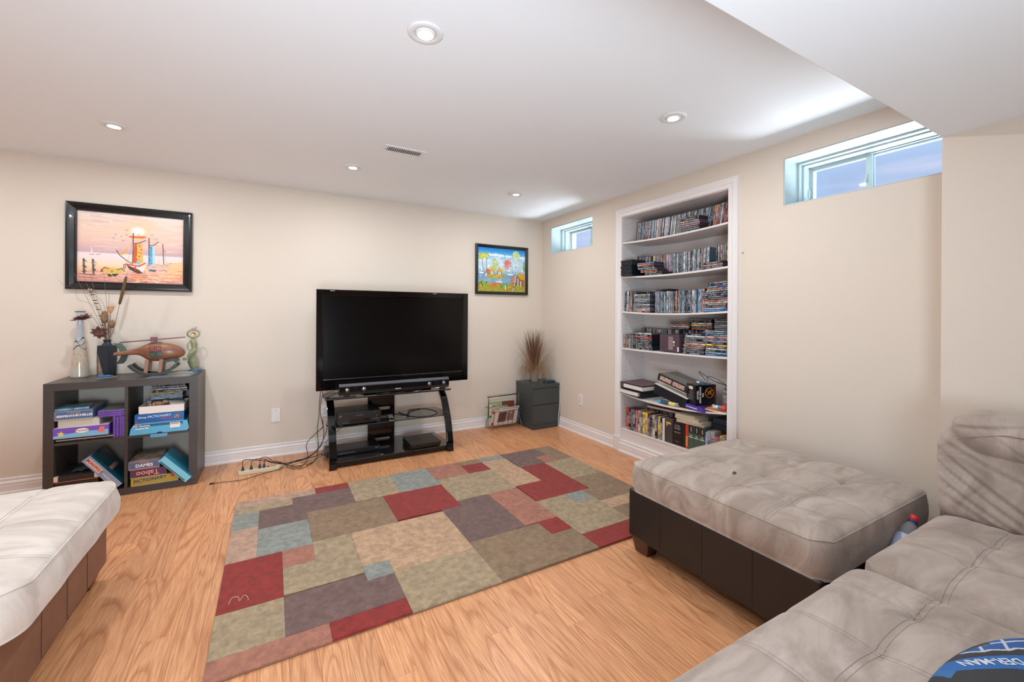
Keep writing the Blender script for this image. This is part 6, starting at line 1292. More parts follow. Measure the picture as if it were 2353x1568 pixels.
MB().prism([(-0.212, 3.722), (0.052, 3.712), (0.060, 3.722), (0.060, 3.754), (0.052, 3.762), (-0.205, 3.770), (-0.214, 3.760)], 0.0008, 0.030).build('body', M('strip_cream', (206, 194, 168), 0.5), ps, bevel=0.004, seg=3)
for x in (-0.185, -0.131, -0.075, -0.047, 0.0, 0.02): MB().box(x - 0.011, x + 0.011, 3.730, 3.756, 0.0301, 0.0308).build('socket', M('strip_socket', (170, 158, 134), 0.6), ps)
MB().box(-0.028, -0.014, 3.735, 3.750, 0.0301, 0.037).build('switch', M('strip_switch', (120, 60, 44), 0.4), ps, bevel=0.001)
plug_cables = [[(-0.185, 3.742, .060), (-0.186, 3.743, .095), (-0.170, 3.745, .108), (-0.105, 3.76, .090), (-0.04, 3.78, .066), (0.03, 3.79, .034), (0.12, 3.80, .010), (0.20, 3.84, .006)],
               [(-0.131, 3.742, .060), (-0.130, 3.743, .080), (-0.110, 3.75, .096), (-0.06, 3.77, .090), (0.00, 3.79, .050), (0.05, 3.80, .030), (0.14, 3.76, .006), (0.21, 3.72, .006)],
               [(-0.075, 3.742, .060), (-0.074, 3.744, .085), (-0.060, 3.75, .105), (-0.030, 3.76, .100), (0.01, 3.78, .060), (0.07, 3.78, .036), (0.13, 3.70, .006), (0.20, 3.66, .006), (0.27, 3.72, .006), (0.31, 3.80, .006)],
               [(-0.047, 3.742, .060), (-0.045, 3.744, .078), (-0.035, 3.75, .086), (-0.01, 3.77, .060), (0.05, 3.79, .036), (0.12, 3.83, .008), (0.22, 3.86, .006)]]
for i, (x, pc) in enumerate(zip((-0.185, -0.131, -0.075, -0.047), plug_cables)):
    t = thing('power_plug', 'black power plug in the cream strip, %s from the left' % ORD[i], 'plug', (x, 3.742, 0.0309), group='plugs in the cream power strip')
    q = MB(); zs_ = (0.0309, 0.042, 0.050, 0.060); ws = (0.011, 0.009, 0.0065, 0.0045)
    for j in range(3): q.add([(x + sx * (ws[j] if k == 0 else ws[j + 1]), 3.742 + sy * (ws[j] if k == 0 else ws[j + 1]) * 0.75, zs_[j] if k == 0 else zs_[j + 1]) for k in (0, 1) for sx, sy in ((-1, -1), (1, -1), (1, 1), (-1, 1))], [(3, 2, 1, 0), (4, 5, 6, 7), (0, 1, 5, 4), (1, 2, 6, 5), (2, 3, 7, 6), (3, 0, 4, 7)])
    q.build('body', black_matte, t, bevel=0.001); MB().tube(smoothpath(pc, 7), 0.0024, 6).build('cord', cable_m, t, smooth=True)
tag(MB().tube(smoothpath([(0.058, 3.745, .015), (0.085, 3.765, .007), (0.115, 3.782, .006), (0.196, 3.817, .006), (0.30, 3.85, .006), (0.36, 3.90, .006)], 6), 0.0042, 8).build('cable', M('strip_cream', (206, 194, 168)), None, smooth=True), 'thick cream cord leading from the power strip towards the stand', 'cable')
# ================================================================ corner cabinet, plant, magazine rack
cb = thing('drawer_cabinet', 'small charcoal two drawer cabinet in the back corner', 'cabinet', (2.54, 3.89, 0))
cx0, cx1, cy0, cy1 = 2.372, 2.705, 3.722, 4.072
MB().box(cx0, cx1, cy0 + 0.012, cy1, 0.001, 0.430).build('body', cabinet_m, cb, bevel=0.001)
MB().box(cx0 - 0.002, cx1 + 0.004, cy0, cy1 + 0.002, 0.430, 0.470).build('top', cabinet_m, cb, bevel=0.0015)
MB().box(cx0 + 0.001, cx1 - 0.025, cy0 + 0.004, cy0 + 0.012, 0.001, 0.050).build('plinth', cabinet_m, cb, bevel=0.001)
MB().box(cx0 + 0.0005, cx1 + 0.004, cy0 - 0.001, cy0 + 0.0115, 0.262, 0.4235).build('drawer', cabinet_m, cb, bevel=0.0015); MB().box(cx0 + 0.0005, cx1 + 0.004, cy0 - 0.001, cy0 + 0.0115, 0.053, 0.2505).build('drawer', cabinet_m, cb, bevel=0.0015)
PX, PY, PZ = 2.512, 3.915, 0.4705
t = thing('dried_grass_vase', 'dried brown ornamental grass spraying out of a ribbed glass vase', 'plant', (PX, PY, PZ))
vs = []; fs = []; prof = [(0.034, 0.0), (0.037, 0.004), (0.038, 0.02), (0.045, 0.095), (0.048, 0.118), (0.045, 0.119), (0.042, 0.09), (0.034, 0.01)]
for r, z in prof:
    for k in range(72): a = 2 * PI * k / 72; rr2 = r * (1 + (0.03 * math.cos(a * 18) if z > 0.003 else 0)); vs.append((rr2 * math.cos(a), rr2 * math.sin(a), z))
for i in range(len(prof) - 1):
    for k in range(72): fs.append((i * 72 + k, i * 72 + (k + 1) % 72, (i + 1) * 72 + (k + 1) % 72, (i + 1) * 72 + k))
MB().add(vs, fs).build('vase', vase_glass, t, smooth=True, local=True)
gr = random.Random(11)
def blades(n, spread0, spread1, h0, h1, droop, r, mat, name):
    q = MB()
    for i in range(n):
        a = gr.uniform(0, 2 * PI); sp_ = gr.uniform(spread0, spread1) ; h = gr.uniform(h0, h1); dr = droop * gr.uniform(0.6, 1.3); b = gr.uniform(0, 0.016)
        ca, sa = math.cos(a), math.sin(a)
        lim = min(1.0, (WA - 0.02 - PY) / (sp_ * sa + 1e-9)) if sa > 0 else 1.0
        lim = min(lim, (WB - 0.02 - PX) / (sp_ * ca + 1e-9)) if ca > 0 else lim
        sp_ *= max(0.15, lim)
        pts = []
        for k in range(9):
            u = k / 8; rad = b + sp_ * (u ** 1.5 if droop < 0.05 else math.sin(u * PI * 0.5) ** 1.2)
            pts.append((PX + ca * rad, PY + sa * rad, PZ + 0.02 + h * (u if droop < 0.05 else math.sin(u * PI * 0.62)) - dr * u ** 3))
        q.tube(pts, r, 3, False, r * 0.3)
    return stuff(q.build(name, mat, t))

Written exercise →
Reproduce every line of the material precisely, omitting its pictures.

Result for this task →
Keep writing the Blender script for this image. This is part 6, starting at line 1292. More parts follow. Measure the picture as if it were 2353x1568 pixels.
MB().prism([(-0.212, 3.722), (0.052, 3.712), (0.060, 3.722), (0.060, 3.754), (0.052, 3.762), (-0.205, 3.770), (-0.214, 3.760)], 0.0008, 0.030).build('body', M('strip_cream', (206, 194, 168), 0.5), ps, bevel=0.004, seg=3)
for x in (-0.185, -0.131, -0.075, -0.047, 0.0, 0.02): MB().box(x - 0.011, x + 0.011, 3.730, 3.756, 0.0301, 0.0308).build('socket', M('strip_socket', (170, 158, 134), 0.6), ps)
MB().box(-0.028, -0.014, 3.735, 3.750, 0.0301, 0.037).build('switch', M('strip_switch', (120, 60, 44), 0.4), ps, bevel=0.001)
plug_cables = [[(-0.185, 3.742, .060), (-0.186, 3.743, .095), (-0.170, 3.745, .108), (-0.105, 3.76, .090), (-0.04, 3.78, .066), (0.03, 3.79, .034), (0.12, 3.80, .010), (0.20, 3.84, .006)],
               [(-0.131, 3.742, .060), (-0.130, 3.743, .080), (-0.110, 3.75, .096), (-0.06, 3.77, .090), (0.00, 3.79, .050), (0.05, 3.80, .030), (0.14, 3.76, .006), (0.21, 3.72, .006)],
               [(-0.075, 3.742, .060), (-0.074, 3.744, .085), (-0.060, 3.75, .105), (-0.030, 3.76, .100), (0.01, 3.78, .060), (0.07, 3.78, .036), (0.13, 3.70, .006), (0.20, 3.66, .006), (0.27, 3.72, .006), (0.31, 3.80, .006)],
               [(-0.047, 3.742, .060), (-0.045, 3.744, .078), (-0.035, 3.75, .086), (-0.01, 3.77, .060), (0.05, 3.79, .036), (0.12, 3.83, .008), (0.22, 3.86, .006)]]
for i, (x, pc) in enumerate(zip((-0.185, -0.131, -0.075, -0.047), plug_cables)):
    t = thing('power_plug', 'black power plug in the cream strip, %s from the left' % ORD[i], 'plug', (x, 3.742, 0.0309), group='plugs in the cream power strip')
    q = MB(); zs_ = (0.0309, 0.042, 0.050, 0.060); ws = (0.011, 0.009, 0.0065, 0.0045)
    for j in range(3): q.add([(x + sx * (ws[j] if k == 0 else ws[j + 1]), 3.742 + sy * (ws[j] if k == 0 else ws[j + 1]) * 0.75, zs_[j] if k == 0 else zs_[j + 1]) for k in (0, 1) for sx, sy in ((-1, -1), (1, -1), (1, 1), (-1, 1))], [(3, 2, 1, 0), (4, 5, 6, 7), (0, 1, 5, 4), (1, 2, 6, 5), (2, 3, 7, 6), (3, 0, 4, 7)])
    q.build('body', black_matte, t, bevel=0.001); MB().tube(smoothpath(pc, 7), 0.0024, 6).build('cord', cable_m, t, smooth=True)
tag(MB().tube(smoothpath([(0.058, 3.745, .015), (0.085, 3.765, .007), (0.115, 3.782, .006), (0.196, 3.817, .006), (0.30, 3.85, .006), (0.36, 3.90, .006)], 6), 0.0042, 8).build('cable', M('strip_cream', (206, 194, 168)), None, smooth=True), 'thick cream cord leading from the power strip towards the stand', 'cable')
# ================================================================ corner cabinet, plant, magazine rack
cb = thing('drawer_cabinet', 'small charcoal two drawer cabinet in the back corner', 'cabinet', (2.54, 3.89, 0))
cx0, cx1, cy0, cy1 = 2.372, 2.705, 3.722, 4.072
MB().box(cx0, cx1, cy0 + 0.012, cy1, 0.001, 0.430).build('body', cabinet_m, cb, bevel=0.001)
MB().box(cx0 - 0.002, cx1 + 0.004, cy0, cy1 + 0.002, 0.430, 0.470).build('top', cabinet_m, cb, bevel=0.0015)
MB().box(cx0 + 0.001, cx1 - 0.025, cy0 + 0.004, cy0 + 0.012, 0.001, 0.050).build('plinth', cabinet_m, cb, bevel=0.001)
MB().box(cx0 + 0.0005, cx1 + 0.004, cy0 - 0.001, cy0 + 0.0115, 0.262, 0.4235).build('drawer', cabinet_m, cb, bevel=0.0015); MB().box(cx0 + 0.0005, cx1 + 0.004, cy0 - 0.001, cy0 + 0.0115, 0.053, 0.2505).build('drawer', cabinet_m, cb, bevel=0.0015)
PX, PY, PZ = 2.512, 3.915, 0.4705
t = thing('dried_grass_vase', 'dried brown ornamental grass spraying out of a ribbed glass vase', 'plant', (PX, PY, PZ))
vs = []; fs = []; prof = [(0.034, 0.0), (0.037, 0.004), (0.038, 0.02), (0.045, 0.095), (0.048, 0.118), (0.045, 0.119), (0.042, 0.09), (0.034, 0.01)]
for r, z in prof:
    for k in range(72): a = 2 * PI * k / 72; rr2 = r * (1 + (0.03 * math.cos(a * 18) if z > 0.003 else 0)); vs.append((rr2 * math.cos(a), rr2 * math.sin(a), z))
for i in range(len(prof) - 1):
    for k in range(72): fs.append((i * 72 + k, i * 72 + (k + 1) % 72, (i + 1) * 72 + (k + 1) % 72, (i + 1) * 72 + k))
MB().add(vs, fs).build('vase', vase_glass, t, smooth=True, local=True)
gr = random.Random(11)
def blades(n, spread0, spread1, h0, h1, droop, r, mat, name):
    q = MB()
    for i in range(n):
        a = gr.uniform(0, 2 * PI); sp_ = gr.uniform(spread0, spread1) ; h = gr.uniform(h0, h1); dr = droop * gr.uniform(0.6, 1.3); b = gr.uniform(0, 0.016)
        ca, sa = math.cos(a), math.sin(a)
        lim = min(1.0, (WA - 0.02 - PY) / (sp_ * sa + 1e-9)) if sa > 0 else 1.0
        lim = min(lim, (WB - 0.02 - PX) / (sp_ * ca + 1e-9)) if ca > 0 else lim
        sp_ *= max(0.15, lim)
        pts = []
        for k in range(9):
            u = k / 8; rad = b + sp_ * (u ** 1.5 if droop < 0.05 else math.sin(u * PI * 0.5) ** 1.2)
            pts.append((PX + ca * rad, PY + sa * rad, PZ + 0.02 + h * (u if droop < 0.05 else math.sin(u * PI * 0.62)) - dr * u ** 3))
        q.tube(pts, r, 3, False, r * 0.3)
    return stuff(q.build(name, mat, t))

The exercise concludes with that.